As to the undue importance to be placed by a jury upon such evidence, the court has a duty to charge the jury to the effect that such evidence must be viewed with the utmost caution; that it is of slight probative value; that it must be considered, if found reliable, not separately but in conjunction with all the other testimony in the case; and in the absence of some other direct evidence of guilt would not warrant a conviction. Under adequate safeguards, a jury should be trusted to handle this problem sensibly.

No convincing reason appears to warrant this court in rejecting the generally accepted rule that such evidence is admissible if a proper foundation is laid. Terrell v. State (3 Md. App. 340) is a case which is strikingly similar to what the prosecution seeks to prove in the case at bar. In the Terrell case, after a robbery, the police started the dog on a trail at the entrance to an alley. This point was chosen because a trail of dropped coins extended from the front of the motel where the robbery occurred to the alley.
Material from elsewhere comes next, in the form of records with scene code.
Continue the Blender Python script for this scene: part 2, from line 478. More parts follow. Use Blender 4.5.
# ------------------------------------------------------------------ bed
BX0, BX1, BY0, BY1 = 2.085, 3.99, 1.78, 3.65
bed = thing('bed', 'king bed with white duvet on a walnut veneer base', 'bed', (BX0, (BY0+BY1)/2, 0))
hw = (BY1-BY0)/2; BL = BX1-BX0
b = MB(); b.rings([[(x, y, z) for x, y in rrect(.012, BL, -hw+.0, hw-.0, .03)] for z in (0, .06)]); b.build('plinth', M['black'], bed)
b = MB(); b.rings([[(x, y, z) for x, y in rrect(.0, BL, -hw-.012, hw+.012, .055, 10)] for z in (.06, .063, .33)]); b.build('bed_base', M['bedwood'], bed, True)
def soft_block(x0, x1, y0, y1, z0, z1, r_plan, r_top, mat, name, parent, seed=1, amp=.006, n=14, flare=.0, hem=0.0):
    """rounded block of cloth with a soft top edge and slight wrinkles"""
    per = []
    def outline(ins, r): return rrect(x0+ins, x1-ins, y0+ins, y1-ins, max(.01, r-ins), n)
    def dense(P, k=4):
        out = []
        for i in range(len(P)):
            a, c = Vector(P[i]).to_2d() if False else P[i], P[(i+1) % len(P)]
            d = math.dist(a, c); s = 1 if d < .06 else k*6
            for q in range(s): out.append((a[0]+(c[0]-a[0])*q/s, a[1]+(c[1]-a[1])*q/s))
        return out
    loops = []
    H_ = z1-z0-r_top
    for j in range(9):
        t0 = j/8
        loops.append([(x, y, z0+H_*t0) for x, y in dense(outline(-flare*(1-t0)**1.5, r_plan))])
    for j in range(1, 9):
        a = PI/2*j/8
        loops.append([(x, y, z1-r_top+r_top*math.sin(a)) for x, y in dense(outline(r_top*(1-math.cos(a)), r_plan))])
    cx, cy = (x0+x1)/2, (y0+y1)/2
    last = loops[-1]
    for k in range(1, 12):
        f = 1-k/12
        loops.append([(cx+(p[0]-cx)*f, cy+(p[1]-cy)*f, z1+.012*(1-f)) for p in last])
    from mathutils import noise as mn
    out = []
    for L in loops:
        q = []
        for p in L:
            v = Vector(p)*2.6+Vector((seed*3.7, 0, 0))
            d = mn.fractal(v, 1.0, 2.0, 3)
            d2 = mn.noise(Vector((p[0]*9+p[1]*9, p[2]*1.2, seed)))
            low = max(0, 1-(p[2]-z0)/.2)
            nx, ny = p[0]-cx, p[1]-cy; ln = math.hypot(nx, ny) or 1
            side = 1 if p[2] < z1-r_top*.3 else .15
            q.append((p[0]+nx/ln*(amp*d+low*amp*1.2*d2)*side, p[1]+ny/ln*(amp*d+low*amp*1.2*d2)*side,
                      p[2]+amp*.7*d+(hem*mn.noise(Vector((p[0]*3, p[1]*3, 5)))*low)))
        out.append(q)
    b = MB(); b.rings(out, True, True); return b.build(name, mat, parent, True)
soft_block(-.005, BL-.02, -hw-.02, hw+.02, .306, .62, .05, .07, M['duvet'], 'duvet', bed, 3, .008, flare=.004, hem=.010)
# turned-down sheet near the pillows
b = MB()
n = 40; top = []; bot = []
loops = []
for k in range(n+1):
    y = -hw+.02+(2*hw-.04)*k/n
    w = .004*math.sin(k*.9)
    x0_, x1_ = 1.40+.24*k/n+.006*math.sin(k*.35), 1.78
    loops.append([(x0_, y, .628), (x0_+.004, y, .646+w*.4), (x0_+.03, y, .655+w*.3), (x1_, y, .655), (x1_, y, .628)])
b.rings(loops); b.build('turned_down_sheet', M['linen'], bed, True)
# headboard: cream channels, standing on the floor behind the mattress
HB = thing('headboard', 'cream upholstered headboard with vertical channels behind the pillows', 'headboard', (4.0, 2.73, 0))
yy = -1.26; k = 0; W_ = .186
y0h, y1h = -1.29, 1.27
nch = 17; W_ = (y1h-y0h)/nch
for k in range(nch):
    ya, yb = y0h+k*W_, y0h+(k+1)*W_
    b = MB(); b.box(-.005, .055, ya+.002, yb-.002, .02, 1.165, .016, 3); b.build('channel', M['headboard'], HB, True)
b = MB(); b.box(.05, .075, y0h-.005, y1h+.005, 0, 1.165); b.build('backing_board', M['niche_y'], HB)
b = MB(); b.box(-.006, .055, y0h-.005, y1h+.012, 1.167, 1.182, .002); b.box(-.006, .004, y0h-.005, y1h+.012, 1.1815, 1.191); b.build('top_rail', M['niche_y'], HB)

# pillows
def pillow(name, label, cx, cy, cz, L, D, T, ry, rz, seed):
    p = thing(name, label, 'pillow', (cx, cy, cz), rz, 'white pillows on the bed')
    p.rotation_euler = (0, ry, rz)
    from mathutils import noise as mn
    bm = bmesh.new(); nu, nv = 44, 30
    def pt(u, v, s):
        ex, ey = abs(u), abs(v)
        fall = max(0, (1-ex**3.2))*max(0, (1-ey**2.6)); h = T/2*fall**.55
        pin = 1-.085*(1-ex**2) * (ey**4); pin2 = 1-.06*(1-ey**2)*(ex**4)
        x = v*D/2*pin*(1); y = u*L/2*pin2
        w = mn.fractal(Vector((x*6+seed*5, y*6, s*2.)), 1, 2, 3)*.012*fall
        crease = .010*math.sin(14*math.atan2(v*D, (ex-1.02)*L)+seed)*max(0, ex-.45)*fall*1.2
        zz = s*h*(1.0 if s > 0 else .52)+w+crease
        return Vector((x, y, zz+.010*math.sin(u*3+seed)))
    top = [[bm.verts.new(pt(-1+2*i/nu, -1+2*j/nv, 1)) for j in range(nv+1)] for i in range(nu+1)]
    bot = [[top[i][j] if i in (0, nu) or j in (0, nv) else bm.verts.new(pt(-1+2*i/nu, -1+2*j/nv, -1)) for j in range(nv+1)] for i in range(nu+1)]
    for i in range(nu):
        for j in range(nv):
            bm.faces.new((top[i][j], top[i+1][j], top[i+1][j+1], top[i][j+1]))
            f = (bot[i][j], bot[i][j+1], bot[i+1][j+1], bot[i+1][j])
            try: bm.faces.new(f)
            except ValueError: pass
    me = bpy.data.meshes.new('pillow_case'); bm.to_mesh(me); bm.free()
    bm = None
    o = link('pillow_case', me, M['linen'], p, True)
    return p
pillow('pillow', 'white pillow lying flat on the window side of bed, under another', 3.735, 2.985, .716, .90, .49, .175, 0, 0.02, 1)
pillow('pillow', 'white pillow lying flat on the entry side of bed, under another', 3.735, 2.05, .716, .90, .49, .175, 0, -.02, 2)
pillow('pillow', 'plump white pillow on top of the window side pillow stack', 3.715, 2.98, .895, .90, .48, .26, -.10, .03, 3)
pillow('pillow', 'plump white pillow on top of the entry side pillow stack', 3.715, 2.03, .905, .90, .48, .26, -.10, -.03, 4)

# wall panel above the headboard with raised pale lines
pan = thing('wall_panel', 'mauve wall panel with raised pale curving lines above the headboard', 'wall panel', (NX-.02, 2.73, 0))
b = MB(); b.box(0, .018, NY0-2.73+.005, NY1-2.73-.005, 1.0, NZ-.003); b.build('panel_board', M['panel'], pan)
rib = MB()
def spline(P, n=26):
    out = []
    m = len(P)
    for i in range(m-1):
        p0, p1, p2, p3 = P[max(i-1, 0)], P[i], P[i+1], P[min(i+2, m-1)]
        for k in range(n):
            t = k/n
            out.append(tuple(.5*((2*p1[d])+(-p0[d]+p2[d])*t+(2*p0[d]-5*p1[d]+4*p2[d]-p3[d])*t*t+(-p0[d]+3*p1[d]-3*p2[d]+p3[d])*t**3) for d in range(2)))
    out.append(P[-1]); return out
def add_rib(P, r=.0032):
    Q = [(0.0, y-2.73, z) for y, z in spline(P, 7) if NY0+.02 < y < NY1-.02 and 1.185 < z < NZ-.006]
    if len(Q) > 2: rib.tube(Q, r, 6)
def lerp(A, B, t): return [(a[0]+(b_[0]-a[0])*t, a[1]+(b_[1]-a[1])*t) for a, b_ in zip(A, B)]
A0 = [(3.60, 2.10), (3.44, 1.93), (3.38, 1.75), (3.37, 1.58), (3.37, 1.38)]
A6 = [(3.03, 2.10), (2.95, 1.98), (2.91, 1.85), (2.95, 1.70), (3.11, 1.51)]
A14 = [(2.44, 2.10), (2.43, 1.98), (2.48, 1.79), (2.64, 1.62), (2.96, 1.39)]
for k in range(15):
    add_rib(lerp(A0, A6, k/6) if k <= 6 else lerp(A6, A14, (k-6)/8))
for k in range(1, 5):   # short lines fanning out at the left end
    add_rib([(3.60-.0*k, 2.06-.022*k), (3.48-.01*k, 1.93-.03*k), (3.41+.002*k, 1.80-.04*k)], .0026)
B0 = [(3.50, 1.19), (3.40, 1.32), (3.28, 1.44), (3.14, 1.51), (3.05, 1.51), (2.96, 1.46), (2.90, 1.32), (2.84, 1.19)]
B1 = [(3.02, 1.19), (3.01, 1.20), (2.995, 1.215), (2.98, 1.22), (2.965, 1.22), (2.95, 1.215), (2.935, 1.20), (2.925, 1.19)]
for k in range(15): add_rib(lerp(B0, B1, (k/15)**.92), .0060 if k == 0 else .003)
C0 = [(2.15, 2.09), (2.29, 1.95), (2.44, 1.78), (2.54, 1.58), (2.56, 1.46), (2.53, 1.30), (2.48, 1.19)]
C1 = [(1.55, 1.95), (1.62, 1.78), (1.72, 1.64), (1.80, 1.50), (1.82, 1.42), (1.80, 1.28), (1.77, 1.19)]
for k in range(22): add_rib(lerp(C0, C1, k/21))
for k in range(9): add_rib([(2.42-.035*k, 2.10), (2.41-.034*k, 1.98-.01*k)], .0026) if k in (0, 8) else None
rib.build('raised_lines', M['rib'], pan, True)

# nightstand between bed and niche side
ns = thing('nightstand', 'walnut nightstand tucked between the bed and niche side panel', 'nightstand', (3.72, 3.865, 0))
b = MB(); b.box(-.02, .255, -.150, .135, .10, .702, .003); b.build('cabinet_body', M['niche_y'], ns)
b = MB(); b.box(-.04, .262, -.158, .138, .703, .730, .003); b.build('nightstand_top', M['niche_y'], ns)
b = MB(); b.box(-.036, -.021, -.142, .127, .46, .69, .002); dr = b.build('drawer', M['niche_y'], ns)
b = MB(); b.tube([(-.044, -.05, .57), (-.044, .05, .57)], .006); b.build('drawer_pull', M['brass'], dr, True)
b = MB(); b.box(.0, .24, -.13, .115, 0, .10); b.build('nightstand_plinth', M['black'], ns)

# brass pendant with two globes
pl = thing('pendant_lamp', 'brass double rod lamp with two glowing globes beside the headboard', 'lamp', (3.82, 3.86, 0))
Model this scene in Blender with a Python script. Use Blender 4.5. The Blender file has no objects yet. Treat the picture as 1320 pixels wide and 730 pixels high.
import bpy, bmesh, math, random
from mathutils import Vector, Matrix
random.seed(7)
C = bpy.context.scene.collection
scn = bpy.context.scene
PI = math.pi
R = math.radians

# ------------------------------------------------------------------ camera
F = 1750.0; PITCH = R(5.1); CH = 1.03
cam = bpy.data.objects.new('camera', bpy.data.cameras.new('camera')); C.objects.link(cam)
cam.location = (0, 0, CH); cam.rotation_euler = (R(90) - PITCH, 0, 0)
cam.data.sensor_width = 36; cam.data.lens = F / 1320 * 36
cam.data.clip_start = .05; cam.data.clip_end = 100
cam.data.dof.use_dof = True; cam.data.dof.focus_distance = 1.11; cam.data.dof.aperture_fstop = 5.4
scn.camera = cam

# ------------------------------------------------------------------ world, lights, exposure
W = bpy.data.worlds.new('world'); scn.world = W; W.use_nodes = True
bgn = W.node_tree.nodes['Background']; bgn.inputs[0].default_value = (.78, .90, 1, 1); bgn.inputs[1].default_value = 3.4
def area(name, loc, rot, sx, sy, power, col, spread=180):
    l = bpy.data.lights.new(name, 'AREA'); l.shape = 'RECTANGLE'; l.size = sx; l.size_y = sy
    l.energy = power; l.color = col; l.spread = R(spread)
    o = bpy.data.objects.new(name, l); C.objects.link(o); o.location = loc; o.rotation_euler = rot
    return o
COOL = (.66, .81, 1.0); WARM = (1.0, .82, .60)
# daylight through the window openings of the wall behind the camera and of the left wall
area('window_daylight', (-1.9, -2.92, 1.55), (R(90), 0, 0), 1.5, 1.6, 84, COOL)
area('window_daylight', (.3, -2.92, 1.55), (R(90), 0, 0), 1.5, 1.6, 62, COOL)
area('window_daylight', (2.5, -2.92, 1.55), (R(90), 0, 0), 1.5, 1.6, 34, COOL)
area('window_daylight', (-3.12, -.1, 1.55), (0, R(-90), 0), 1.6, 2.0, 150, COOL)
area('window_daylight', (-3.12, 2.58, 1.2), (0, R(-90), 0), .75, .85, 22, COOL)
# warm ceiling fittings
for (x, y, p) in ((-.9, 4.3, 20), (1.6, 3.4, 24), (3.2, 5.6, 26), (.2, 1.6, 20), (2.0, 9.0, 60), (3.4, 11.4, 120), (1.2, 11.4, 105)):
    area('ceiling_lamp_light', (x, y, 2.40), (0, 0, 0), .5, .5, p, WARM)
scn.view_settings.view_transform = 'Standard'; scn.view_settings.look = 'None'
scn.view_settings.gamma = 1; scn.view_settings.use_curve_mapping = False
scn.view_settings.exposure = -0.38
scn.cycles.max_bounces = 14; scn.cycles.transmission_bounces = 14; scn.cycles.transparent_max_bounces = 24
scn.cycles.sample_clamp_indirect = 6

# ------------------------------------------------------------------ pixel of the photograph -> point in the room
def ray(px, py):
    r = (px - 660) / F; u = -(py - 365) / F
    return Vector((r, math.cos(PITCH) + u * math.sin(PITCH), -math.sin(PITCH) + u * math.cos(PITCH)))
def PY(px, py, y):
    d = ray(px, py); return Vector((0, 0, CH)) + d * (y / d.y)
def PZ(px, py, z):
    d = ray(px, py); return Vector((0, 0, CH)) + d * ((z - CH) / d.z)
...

The dog led the officer up the alley, and turned right into another alley; from there the dog crossed the street to a church lawn and continued the trail south on the sidewalk to a Plymouth automobile containing three men, including the appellant.

On appeal, the court held (p. 358): "In the case at bar, the qualifications and experience of the dog were shown. The scene was protected until the dog arrived. The dog was placed on the trail where it seemed apparent that the perpetrators of the crime had been. There was no interruption in the tracking. The dog went to the car where the appellant was hiding along with two men. The appellant was identified by the victim. All the dog did was locate three men and the appellant was identified as one of the perpetrators. The lower court did not err in admitting evidence of tracking."

The motion to suppress any further testimony seeking to lay a foundation for the receipt of such evidence is denied. The examination may proceed.


The motion to suppress any further testimony seeking to lay a foundation for the receipt of such evidence is denied.